The new freedom and comfort they each feel were evident on a scorching front nine, when Salas, who trailed by one after Korda’s shocking six-birdie finish on Friday, came out of the gate on fire, draining roughly 80 feet of putts on the first three holes to send notice to the field. Korda immediately understood her job would be to weather the storm and make sure Salas didn’t race too far ahead, and she answered with birdies on the first two holes to extend her own streak to eight in a row.
But Salas, dressed in blue and black to Korda’s light orange and white, couldn’t be contained, and a beautiful wedge on 5, a downhill slider of a putt on 7, and another 15-footer on 8 saw her go out in 30. Korda did her best to answer, but at the turn, what had been a one-shot lead turned into a two-shot deficit.
Inevitably, reality and a sense of the moment will catch up to golfers after such a tear—think of Patrick Reed and Rory McIlroy at the 2016 Ryder Cup, who couldn’t keep the brilliance of their first eight holes up when the intensity peaked during their famous birdie exchange—and Salas came back to earth on 10 with her first bogey. There’s also the water; there’s far more of it on the back nine at Atlanta Athletic Club, haunting almost every green, and target practice had to give way to caution on what is clearly the harder half.
If you’re looking for stylistic differences between the two, Korda plays faster and hits farther. Much farther, in fact, and what was remarkable about the entire round is how Salas stayed with her approach for approach, despite using hybrids and longer irons from as far behind as 50 yards on the fairway. While a cool breeze blew and the cloud cover was thick enough to give temporary reprieves from the sun’s bite, Salas ground her way from hole to hole long after the torrid streak had ended.
The change on the back nine, whether it was the water or a sense of what was at stake, is that neither player could buy a birdie putt. Between them, they only had one, and that came from Korda on 13, where a solid approach yielded the birdie that tied the two at 15 under. That’s where the score would remain for the rest of the round, and the field, while creeping closer, never made a serious move to challenge their supremacy. Patty Tavatanakit, Giulia Molinaro, and Celine Boutier each reached 10 under, but it will take a Herculean effort (or a collapse from both leaders) for any of them to make up that much ground on a course that’s yielding plenty of birdies.
Salas often hails the virtues of “boring golf,” and that’s mostly what we saw from the leaders on the back.
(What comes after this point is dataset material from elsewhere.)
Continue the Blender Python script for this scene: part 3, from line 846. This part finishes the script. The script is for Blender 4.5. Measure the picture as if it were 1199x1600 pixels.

Korda flirted with disaster on the par-3 15th, when her shot, though pin-high, came perilously close to the water guarding the right side of the hole.
“I swear to God I gave myself a heart attack,” she said after. “I did tell Jay [Jason McDede, her caddie] when he first started working for me that he’ll have a heart attack a round.”
Aside from that, it was safe golf with the specter of Sunday looming over everything. Salas, who shot her third straight 67 on Saturday, smiled and engaged the crowd and joked with her caddie between shots (I heard one snippet about a weather app), while true to what she said after the round, Korda (68) was serious and retreating, offering only faint smiles when the galleries—increasingly large as the round wore on—shouted her name.
At the press conference, Korda was polite but eager to leave. She spoke quietly, in a low voice, and said that she’d simply spend the night with family, likely watching the Olympic Trials to keep her mind off the tournament. Salas was her usual gregarious self—”Is it low enough?!” the 5-foot-4 contender said when she saw the microphone—and had no plans for the night beyond finding somewhere to eat outdoors and shutting off her phone.
“My dad says this phrase: Everything has its moment,” Salas said. “I think I was meant to go through what I was going through.”
Korda will feel similarly on her own struggles, and when the two meet on Sunday, the prospect of a professional breakthrough will be the silent third partner in their pairing. Salas is the 31-year-old journeywoman with only one tour victory to her name, and Korda is the young wunderkind with two just this year, but they’ll both be sailing with the wind at their backs, infused with the courage of having fought and survived against an opponent more daunting than any they could find on a golf course.